Ce plan national et interministériel , présenté en juillet 2010 et validé le 17 février 2011, couvre les risques d'inondation par submersions marines , crues soudaines ou ruissellements localisés et ruptures de digues. Le PSR, lancé pour une durée de cinq ans 108 ( * ) , anticipe la mise en oeuvre de la stratégie nationale de gestion des risques d'inondation (SNGRI) approuvée à l'été 2014, en application de la loi Grenelle II 109 ( * ) . Le ministère de l'Écologie a mis en place, dès le 12 juillet 2011, une Commission mixte inondations (CMI) chargée de piloter la politique de gestion du risque inondation, de suivre l'avancement de la SNGRI et d'assurer le suivi de la mise en oeuvre du PSR.

Cette démarche comprend plusieurs étapes : une évaluation préliminaire du risque inondation en 2011, la désignation des territoires à risques importants en 2012, avec leurs cartographies en 2013-2014, l'élaboration des plans de gestion des risques inondation (PGRI) pour fin 2015, et des stratégies locales sur les territoires à risques d'inondation (TRI) pour fin 2016.

Le plan PSR s'appuie sur 71 actions thématiques et 9 actions structurantes, dont plusieurs ont déjà été réalisées .

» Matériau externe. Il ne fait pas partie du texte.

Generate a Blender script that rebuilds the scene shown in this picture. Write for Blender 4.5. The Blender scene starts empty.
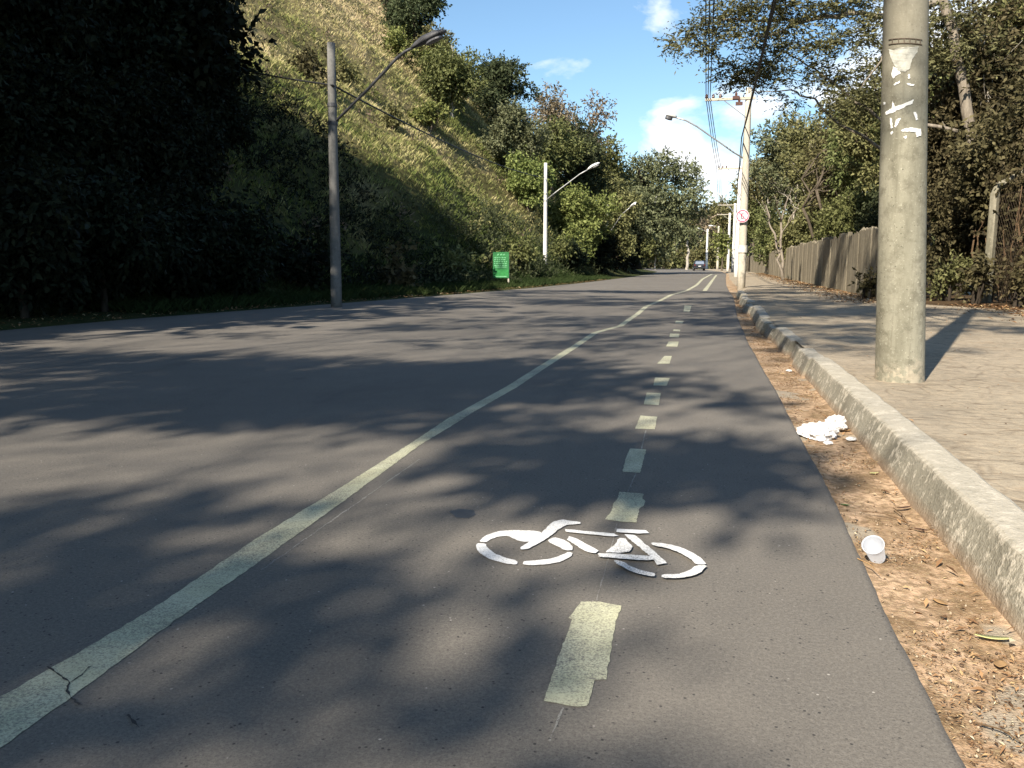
import bpy, bmesh, math, random
import numpy as np
from mathutils import Vector, geometry

sc = bpy.context.scene
COL = sc.collection
R = math.radians
RNG = np.random.default_rng(7)
random.seed(7)

# ------------------------------------------------------------------ camera
F, VX, VY, CH = 820.0, 697.0, 264.0, 1.0
TILT = math.atan((384 - VY) / F)
YAW = math.atan((VX - 512) / math.hypot(F, 384 - VY))
cam_d = bpy.data.cameras.new('camera')
cam = bpy.data.objects.new('camera', cam_d)
COL.objects.link(cam)
cam.location = (0, 0, CH)
cam.rotation_euler = (R(90) - TILT, 0, YAW)
cam_d.sensor_width = 36
cam_d.lens = 36 * F / 1024
cam_d.clip_start = 0.05
cam_d.clip_end = 3000
sc.camera = cam

def ray(px, py):
    r, u, f = px - 512, 384 - py, F
    fh = f * math.cos(TILT) + u * math.sin(TILT)
    up = u * math.cos(TILT) - f * math.sin(TILT)
    return Vector((r * math.cos(YAW) - fh * math.sin(YAW), r * math.sin(YAW) + fh * math.cos(YAW), up))
def P(px, py, z=0.0):                     # point of the photo on the level z
    d = ray(px, py)
    return Vector((0, 0, CH)) + d * ((z - CH) / d.z)
def PY(px, py, Y):                        # point of the photo at the distance Y down the road
    d = ray(px, py)
    return Vector((0, 0, CH)) + d * (Y / d.y)

# ------------------------------------------------------------------ tagging
def tag(o, label=None, cat=None, group=None, kind=None):
    if label: o['label'] = label
    if cat: o['category'] = cat
    if group: o['group'] = group
    if kind: o['kind'] = kind
    return o
def empty(name, loc, label, cat, group=None, rz=0):
    o = bpy.data.objects.new(name, None)
    o.empty_display_size = 0.2
    COL.objects.link(o)
    o.location = loc
    o.rotation_euler = (0, 0, rz)
    return tag(o, label, cat, group)

# ------------------------------------------------------------------ mesh helpers
class Geo:
    def __init__(s): s.v = []; s.f = []
    def add(s, vs, fs):
        b = len(s.v)
        s.v += [tuple(v) for v in vs]
        s.f += [tuple(i + b for i in f) for f in fs]
    def tube(s, pts, rad, n=8, cap=True):
        pts = [Vector(p) for p in pts]
        if not hasattr(rad, '__len__'): rad = [rad] * len(pts)
        vs, fs = [], []
        a = None
        for i, p in enumerate(pts):
            t = (pts[min(i + 1, len(pts) - 1)] - pts[max(i - 1, 0)])
            if t.length < 1e-9: t = Vector((0, 0, 1))
            t.normalize()
            if a is None:
                a = t.cross(Vector((0, 0, 1)))
                if a.length < 1e-3: a = Vector((1, 0, 0))
            a = (a - t * a.dot(t)); a.normalize()
            b = t.cross(a)
            for k in range(n):
                an = 2 * math.pi * k / n
                vs.append(p + (a * math.cos(an) + b * math.sin(an)) * rad[i])
        for i in range(len(pts) - 1):
            for k in range(n):
                fs.append((i * n + k, i * n + (k + 1) % n, (i + 1) * n + (k + 1) % n, (i + 1) * n + k))
        if cap:
            fs.append(tuple(range(n - 1, -1, -1)))
            fs.append(tuple(range((len(pts) - 1) * n, len(pts) * n)))
        s.add(vs, fs)
    def box(s, c, d, rz=0, tilt=0):
        vs = []
        cz, sz = math.cos(rz), math.sin(rz)
        for x in (-.5, .5):
            for y in (-.5, .5):
                for z in (-.5, .5):
                    X, Y, Z = x * d[0], y * d[1], z * d[2]
                    X, Z = X * math.cos(tilt) + Z * math.sin(tilt), -X * math.sin(tilt) + Z * math.cos(tilt)
                    vs.append((c[0] + X * cz - Y * sz, c[1] + X * sz + Y * cz, c[2] + Z))
        s.add(vs, [(0, 1, 3, 2), (4, 6, 7, 5), (0, 4, 5, 1), (2, 3, 7, 6), (0, 2, 6, 4), (1, 5, 7, 3)])
    def lathe(s, prof, c=(0, 0, 0), n=24):
        vs, fs = [], []
        for r, z in prof:
            for k in range(n):
                an = 2 * math.pi * k / n
                vs.append((c[0] + r * math.cos(an), c[1] + r * math.sin(an), c[2] + z))
        for i in range(len(prof) - 1):
            for k in range(n):
                fs.append((i * n + k, i * n + (k + 1) % n, (i + 1) * n + (k + 1) % n, (i + 1) * n + k))
        s.add(vs, fs)
    def build(s, name, m, parent=None, smooth=False, bevel=0):
        me = bpy.data.meshes.new(name)
        me.from_pydata(s.v, [], s.f)
        me.validate()
        bm = bmesh.new(); bm.from_mesh(me)
        bmesh.ops.recalc_face_normals(bm, faces=bm.faces)
        bm.to_mesh(me); bm.free()
        if smooth:
            me.polygons.foreach_set('use_smooth', [True] * len(me.polygons))
        o = bpy.data.objects.new(name, me)
        COL.objects.link(o)
        if m: me.materials.append(m)
        if parent: o.parent = parent
        if bevel:
            b = o.modifiers.new('bevel', 'BEVEL'); b.width = bevel; b.segments = 2; b.limit_method = 'ANGLE'
        return o

def np_mesh(name, verts, faces, m, parent=None, smooth=False):
    """verts (N,3), faces (M,3 or 4) numpy"""
    me = bpy.data.meshes.new(name)
    verts = np.ascontiguousarray(verts, dtype=np.float32)
    faces = np.ascontiguousarray(faces, dtype=np.int32)
    k = faces.shape[1]
    me.vertices.add(len(verts)); me.vertices.foreach_set('co', verts.ravel())
    me.loops.add(faces.size); me.loops.foreach_set('vertex_index', faces.ravel())
    me.polygons.add(len(faces))
    me.polygons.foreach_set('loop_start', np.arange(0, faces.size, k, dtype=np.int32))
    me.polygons.foreach_set('loop_total', np.full(len(faces), k, dtype=np.int32))
    if smooth: me.polygons.foreach_set('use_smooth', np.ones(len(faces), dtype=bool))
    me.update(calc_edges=True); me.validate()
    o = bpy.data.objects.new(name, me)
    COL.objects.link(o)
    if m: me.materials.append(m)
    if parent: o.parent = parent
    return o

def grid_faces(nr, nc):
    i = np.arange(nr - 1)[:, None] * nc + np.arange(nc - 1)[None, :]
    return np.stack([i, i + 1, i + nc + 1, i + nc], -1).reshape(-1, 4)

_ph = np.random.default_rng(3).uniform(0, 6.28, (40, 3))
_dr = np.random.default_rng(4).normal(size=(40, 3))
_dr /= np.linalg.norm(_dr, axis=1)[:, None]
def noise(p, scale, seed=0):              # cheap smooth noise in about [-1, 1]
    p = np.asarray(p, dtype=float) / scale
    out = 0
    for k in range(7):
        d = _dr[(seed * 7 + k) % 40] * (1 + .37 * k)
        out = out + np.sin(p @ d * 3.0 + _ph[(seed * 7 + k) % 40, 0]) / (1 + .37 * k)
    return out / 3.2

# ------------------------------------------------------------------ materials
class Mat:
    def __init__(s, name, rough=.8, spec=.3):
        s.m = bpy.data.materials.new(name); s.m.use_nodes = True
        s.nt = s.m.node_tree; s.b = s.nt.nodes['Principled BSDF']
        s.b.inputs['Roughness'].default_value = rough
        s.b.inputs['Specular IOR Level'].default_value = spec
    def n(s, t, **kw):
        nd = s.nt.nodes.new(t)
        for k, v in kw.items():
            if k in nd.inputs.keys(): nd.inputs[k].default_value = v
            else: setattr(nd, k, v)
        return nd
    def l(s, a, b): s.nt.links.new(a, b)
    def coord(s, scale=(1, 1, 1), kind='Object'):
        tc = s.n('ShaderNodeTexCoord'); mp = s.n('ShaderNodeMapping')
        mp.inputs['Scale'].default_value = scale
        s.l(tc.outputs[kind], mp.inputs['Vector'])
        return mp.outputs[0]
    def noise(s, vec, scale, detail=4, rough=.55, dist=0):
        nd = s.n('ShaderNodeTexNoise'); nd.inputs['Scale'].default_value = scale
        nd.inputs['Detail'].default_value = detail; nd.inputs['Roughness'].default_value = rough
        nd.inputs['Distortion'].default_value = dist
        s.l(vec, nd.inputs['Vector'])
        return nd.outputs['Fac']
    def vor(s, vec, scale, feature='F1', out='Distance', rnd=1):
        nd = s.n('ShaderNodeTexVoronoi'); nd.feature = feature
        nd.inputs['Scale'].default_value = scale; nd.inputs['Randomness'].default_value = rnd
        s.l(vec, nd.inputs['Vector'])
        return nd.outputs[out]
    def ramp(s, fac, stops, interp='LINEAR'):
        nd = s.n('ShaderNodeValToRGB'); cr = nd.color_ramp; cr.interpolation = interp
        while len(cr.elements) < len(stops): cr.elements.new(.5)
        for e, (p, c) in zip(cr.elements, stops):
            e.position = p
            e.color = (c, c, c, 1) if not hasattr(c, '__len__') else (*c, 1)
        s.l(fac, nd.inputs[0])
        return nd.outputs[0]
    def mix(s, fac, a, b, mode='MIX'):
        nd = s.n('ShaderNodeMix'); nd.data_type = 'RGBA'; nd.blend_type = mode
        for inp, v in ((nd.inputs[0], fac), (nd.inputs[6], a), (nd.inputs[7], b)):
            if isinstance(v, (int, float)): inp.default_value = v
            elif isinstance(v, tuple): inp.default_value = (*v, 1)
            else: s.l(v, inp)
        return nd.outputs[2]
    def math(s, op, a, b=0.0):
        nd = s.n('ShaderNodeMath'); nd.operation = op
        for inp, v in ((nd.inputs[0], a), (nd.inputs[1], b)):
            if isinstance(v, (int, float)): inp.default_value = v
            else: s.l(v, inp)
        return nd.outputs[0]
    def col(s, c):
        if isinstance(c, tuple): s.b.inputs['Base Color'].default_value = (*c, 1)
        else: s.l(c, s.b.inputs['Base Color'])
    def bump(s, h, strength=.3, dist=.01):
        nd = s.n('ShaderNodeBump'); nd.inputs['Strength'].default_value = strength
        nd.inputs['Distance'].default_value = dist
        s.l(h, nd.inputs['Height']); s.l(nd.outputs[0], s.b.inputs['Normal'])

def asphalt_nodes(M):
    v = M.coord()
    big = M.noise(v, .35, 4, .6, .4)
    mid = M.noise(v, 3.0, 5, .65)
    fine = M.noise(v, 90, 3, .7)
    base = M.ramp(big, [(.3, (.118, .106, .092)), (.55, (.148, .133, .115)), (.75, (.172, .155, .134))])
    base = M.mix(M.ramp(mid, [(.35, 0.0), (.7, .45)]), base, (.105, .097, .088))
    base = M.mix(M.ramp(fine, [(.42, .0), (.70, .5)]), base, (.235, .215, .185))
    grain = M.noise(v, 190, 2, .8)
    base = M.mix(M.ramp(grain, [(.36, .5), (.48, .0)]), base, (.055, .05, .046))
    dots = M.ramp(M.vor(v, 48), [(.0, 1.0), (.13, 1.0), (.21, 0.0)])
    sel = M.ramp(M.noise(v, 21, 2, .5), [(.5, 0.0), (.58, .9)])
    base = M.mix(M.math('MULTIPLY', dots, sel), base, (.035, .034, .034))
    v2 = M.coord((1, 1, 1))
    pd = M.ramp(M.vor(v2, 34), [(.0, 1.0), (.09, 1.0), (.14, 0.0)])
    ps = M.ramp(M.noise(v2, 14, 2, .5), [(.58, 0.0), (.64, .8)])
    base = M.mix(M.math('MULTIPLY', pd, ps), base, (.40, .37, .33))
    mot = M.noise(M.coord((1.6, .5, 1)), 1.1, 5, .7, .6)
    base = M.mix(M.ramp(mot, [(.52, 0.0), (.72, .35)]), base, (.07, .066, .062))
    # oil and tar spots, a few cracks
    spots = M.ramp(M.noise(v, 1.3, 3, .5, .3), [(.70, 0.0), (.76, .45)])
    base = M.mix(spots, base, (.06, .058, .056))
    h = M.math('ADD', M.math('MULTIPLY', fine, .6), M.math('MULTIPLY', grain, .5))
    return v, base, h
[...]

Le PSR est doté par l'État, sur 6 ans, d'une enveloppe de subvention de 500 millions d'euros provenant essentiellement du FPRNM, auxquels s'ajoutent les financements des collectivités territoriales. Ces financements s'articulent avec ceux des programmes d'actions de prévention des inondations (PAPI).

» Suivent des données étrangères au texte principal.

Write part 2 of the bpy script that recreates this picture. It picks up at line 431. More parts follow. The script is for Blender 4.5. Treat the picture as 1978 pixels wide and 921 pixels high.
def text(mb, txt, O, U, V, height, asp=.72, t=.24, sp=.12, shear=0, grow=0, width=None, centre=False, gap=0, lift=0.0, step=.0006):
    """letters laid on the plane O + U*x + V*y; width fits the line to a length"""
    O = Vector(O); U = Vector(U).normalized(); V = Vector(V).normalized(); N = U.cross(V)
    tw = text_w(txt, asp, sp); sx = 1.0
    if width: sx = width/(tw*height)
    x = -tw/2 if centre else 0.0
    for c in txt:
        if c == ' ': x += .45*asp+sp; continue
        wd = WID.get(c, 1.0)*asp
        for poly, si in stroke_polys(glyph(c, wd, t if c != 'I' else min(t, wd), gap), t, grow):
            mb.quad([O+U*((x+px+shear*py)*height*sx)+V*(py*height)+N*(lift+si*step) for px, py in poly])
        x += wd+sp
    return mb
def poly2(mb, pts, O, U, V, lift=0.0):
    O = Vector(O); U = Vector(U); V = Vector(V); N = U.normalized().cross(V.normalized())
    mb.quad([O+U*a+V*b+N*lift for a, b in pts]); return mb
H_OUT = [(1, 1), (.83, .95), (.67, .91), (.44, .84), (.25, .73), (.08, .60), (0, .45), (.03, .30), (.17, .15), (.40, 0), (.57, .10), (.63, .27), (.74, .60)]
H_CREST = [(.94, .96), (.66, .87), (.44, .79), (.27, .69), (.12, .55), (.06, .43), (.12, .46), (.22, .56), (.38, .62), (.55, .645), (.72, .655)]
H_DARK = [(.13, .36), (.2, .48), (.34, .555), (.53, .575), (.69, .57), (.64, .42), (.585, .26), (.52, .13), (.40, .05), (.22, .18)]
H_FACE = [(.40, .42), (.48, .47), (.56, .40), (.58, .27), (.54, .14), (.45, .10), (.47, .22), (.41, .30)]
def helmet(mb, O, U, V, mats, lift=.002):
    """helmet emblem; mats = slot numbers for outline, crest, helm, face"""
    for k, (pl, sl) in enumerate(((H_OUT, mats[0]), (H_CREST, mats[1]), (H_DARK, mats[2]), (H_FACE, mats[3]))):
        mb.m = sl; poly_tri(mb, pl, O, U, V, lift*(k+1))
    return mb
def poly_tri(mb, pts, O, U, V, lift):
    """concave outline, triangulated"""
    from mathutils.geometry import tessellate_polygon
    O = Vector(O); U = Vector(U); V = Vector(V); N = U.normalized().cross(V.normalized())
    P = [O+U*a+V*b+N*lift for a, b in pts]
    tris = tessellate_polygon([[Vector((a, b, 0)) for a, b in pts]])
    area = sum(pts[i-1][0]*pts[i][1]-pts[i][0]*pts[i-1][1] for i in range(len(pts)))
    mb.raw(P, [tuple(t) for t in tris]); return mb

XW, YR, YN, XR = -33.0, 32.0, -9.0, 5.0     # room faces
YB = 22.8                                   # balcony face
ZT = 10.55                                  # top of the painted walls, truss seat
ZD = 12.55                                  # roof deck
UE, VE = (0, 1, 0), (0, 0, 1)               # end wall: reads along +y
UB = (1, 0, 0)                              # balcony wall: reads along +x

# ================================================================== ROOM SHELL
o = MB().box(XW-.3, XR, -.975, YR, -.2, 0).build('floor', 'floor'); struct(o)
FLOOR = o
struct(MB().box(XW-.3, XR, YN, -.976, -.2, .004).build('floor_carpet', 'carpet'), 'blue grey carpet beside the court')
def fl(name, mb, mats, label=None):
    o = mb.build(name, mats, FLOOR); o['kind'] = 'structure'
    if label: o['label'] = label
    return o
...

À ce jour, à travers ces deux dispositifs, 99 projets de PAPI et opérations de confortement des ouvrages de protection relevant du PSR (hors PAPI) ont été labellisés pour un montant de 1 250 millions d'euros, dont 495 millions sous forme de subventions apportées par l'État.

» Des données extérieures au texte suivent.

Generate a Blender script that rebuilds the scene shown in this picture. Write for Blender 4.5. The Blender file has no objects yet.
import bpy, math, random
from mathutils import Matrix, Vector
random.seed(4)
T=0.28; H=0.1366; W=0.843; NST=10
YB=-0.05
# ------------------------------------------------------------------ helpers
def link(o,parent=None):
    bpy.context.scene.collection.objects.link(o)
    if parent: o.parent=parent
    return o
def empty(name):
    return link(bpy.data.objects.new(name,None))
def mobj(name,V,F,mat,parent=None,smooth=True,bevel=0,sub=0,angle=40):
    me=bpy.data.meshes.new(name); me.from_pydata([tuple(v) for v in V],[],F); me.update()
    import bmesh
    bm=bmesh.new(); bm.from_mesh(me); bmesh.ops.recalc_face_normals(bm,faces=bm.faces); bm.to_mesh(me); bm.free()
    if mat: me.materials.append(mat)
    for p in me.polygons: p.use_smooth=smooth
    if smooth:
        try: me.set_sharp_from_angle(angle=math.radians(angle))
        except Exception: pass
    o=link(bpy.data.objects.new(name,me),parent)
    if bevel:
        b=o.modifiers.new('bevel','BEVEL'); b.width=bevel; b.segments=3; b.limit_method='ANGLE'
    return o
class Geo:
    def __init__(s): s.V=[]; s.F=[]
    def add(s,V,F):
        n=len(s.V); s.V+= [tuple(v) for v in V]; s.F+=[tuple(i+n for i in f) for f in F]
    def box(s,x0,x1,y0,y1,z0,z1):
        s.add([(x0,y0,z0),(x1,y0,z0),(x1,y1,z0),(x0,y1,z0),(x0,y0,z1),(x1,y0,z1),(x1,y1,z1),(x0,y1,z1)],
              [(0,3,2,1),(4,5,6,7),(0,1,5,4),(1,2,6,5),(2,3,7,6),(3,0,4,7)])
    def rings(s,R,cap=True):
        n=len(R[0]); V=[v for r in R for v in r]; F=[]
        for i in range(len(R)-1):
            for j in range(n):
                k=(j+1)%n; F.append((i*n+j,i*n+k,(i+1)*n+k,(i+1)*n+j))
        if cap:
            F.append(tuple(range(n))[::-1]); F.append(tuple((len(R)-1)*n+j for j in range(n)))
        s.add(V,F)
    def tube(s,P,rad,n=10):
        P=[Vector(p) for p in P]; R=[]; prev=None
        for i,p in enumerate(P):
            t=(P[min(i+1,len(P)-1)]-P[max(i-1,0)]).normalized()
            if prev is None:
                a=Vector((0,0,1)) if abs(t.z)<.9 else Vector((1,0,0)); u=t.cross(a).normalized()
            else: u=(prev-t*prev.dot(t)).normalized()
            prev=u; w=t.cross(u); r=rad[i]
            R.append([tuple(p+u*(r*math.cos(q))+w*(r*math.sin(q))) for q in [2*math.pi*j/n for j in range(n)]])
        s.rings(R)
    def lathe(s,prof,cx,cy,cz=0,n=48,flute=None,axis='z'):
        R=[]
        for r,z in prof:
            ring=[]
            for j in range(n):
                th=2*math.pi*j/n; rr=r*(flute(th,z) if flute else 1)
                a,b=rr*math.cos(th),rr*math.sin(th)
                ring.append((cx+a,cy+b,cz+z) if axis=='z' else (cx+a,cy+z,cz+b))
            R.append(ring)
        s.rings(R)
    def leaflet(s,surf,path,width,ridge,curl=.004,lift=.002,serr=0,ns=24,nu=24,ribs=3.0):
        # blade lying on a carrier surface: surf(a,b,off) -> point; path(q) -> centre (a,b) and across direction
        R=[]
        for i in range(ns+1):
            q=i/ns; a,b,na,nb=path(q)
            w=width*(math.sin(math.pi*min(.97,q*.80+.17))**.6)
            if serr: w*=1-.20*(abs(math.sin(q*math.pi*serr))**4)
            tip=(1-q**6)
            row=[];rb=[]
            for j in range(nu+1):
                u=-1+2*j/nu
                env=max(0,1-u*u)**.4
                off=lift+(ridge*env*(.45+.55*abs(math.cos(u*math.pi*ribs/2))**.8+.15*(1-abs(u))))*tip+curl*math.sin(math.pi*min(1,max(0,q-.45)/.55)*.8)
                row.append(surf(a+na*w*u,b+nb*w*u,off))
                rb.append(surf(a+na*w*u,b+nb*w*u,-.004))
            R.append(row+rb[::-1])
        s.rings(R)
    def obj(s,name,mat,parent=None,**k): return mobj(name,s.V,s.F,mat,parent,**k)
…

Le PSR s'articule autour de quatre axes : la maîtrise de l'urbanisation et l'adaptation du bâti existant ; l'amélioration de la connaissance des aléas et des systèmes de surveillance ou de prévision, de vigilance et d'alerte ; la fiabilité des ouvrages et des systèmes de protection ; l'amélioration de la résilience des populations .


* 95 L'évaluation préliminaire des risques d'inondation (EPRI) apporte une vision homogène des risques à l'échelle de chaque grand bassin (district hydrographique). Elle permet d'identifier les territoires pour lesquels l'effort public sera porté en priorité pour réduire les conséquences négatives des inondations.

* 96 La définition des zones, « noires » comme « jaunes », repose sur plusieurs critères, tels que la hauteur d'eau constatée, la vitesse et la force de la vague, et la possibilité de se protéger.

* 97 Programme réalisé sur la base de systèmes d'alerte et d'évacuation, de contraintes techniques sur les bâtiments ou de protections collectives.

* 98 Rapport n° 454 (2010-2011) de Bruno Retailleau fait au nom de la commission de l'Économie, du Développement durable et de l'Aménagement du territoire, déposé le 26 avril 2011.

* 99 Ce travail a donné lieu, dans chaque département, à un rapport du Conseil général de l'environnement et du développement durable, respectivement rendus le 16 septembre 2010 et le 15 janvier 2011.

* 100 En Vendée et partiellement en Charente-Maritime.

* 101 Ainsi, les personnes situées en zone de solidarité en Vendée avaient jusqu'au 1 er décembre 2010 pour s'engager dans une démarche de cession amiable, et donc demander une évaluation de leur bien immobilier par l'administration des Domaines.

* 102 Par nature, elle prend en compte la valeur du bien, mais non le préjudice moral.

* 103 Rapport n° 454 (2010-2011) de Bruno Retailleau, fait au nom de la commission de l'Économie, du Développement durable et de l'Aménagement du territoire, déposé le 26 avril 2011, p. 11.

* 104 Le produit des primes et cotisations additionnelles est fixé par arrêté.

* 105 Initialement de 4 %, il est passé à 8 % en 2008 et 12 % en 2009.

* 106 Versé par les entreprises d'assurance, ce prélèvement constitue aujourd'hui 90 % des ressources du fonds.

* 107 Rapport sur la gestion du fonds de prévention des risques naturels majeurs, annexe au PLF 2015.

* 108 Dans son résumé, le plan annonce l'année 2015 comme celle de son bilan, mais son volet financier fait référence à « la période 2011-2016 ».

* 109 Loi n° 2010-788 du 12 juillet 2010 portant engagement national pour l'environnement.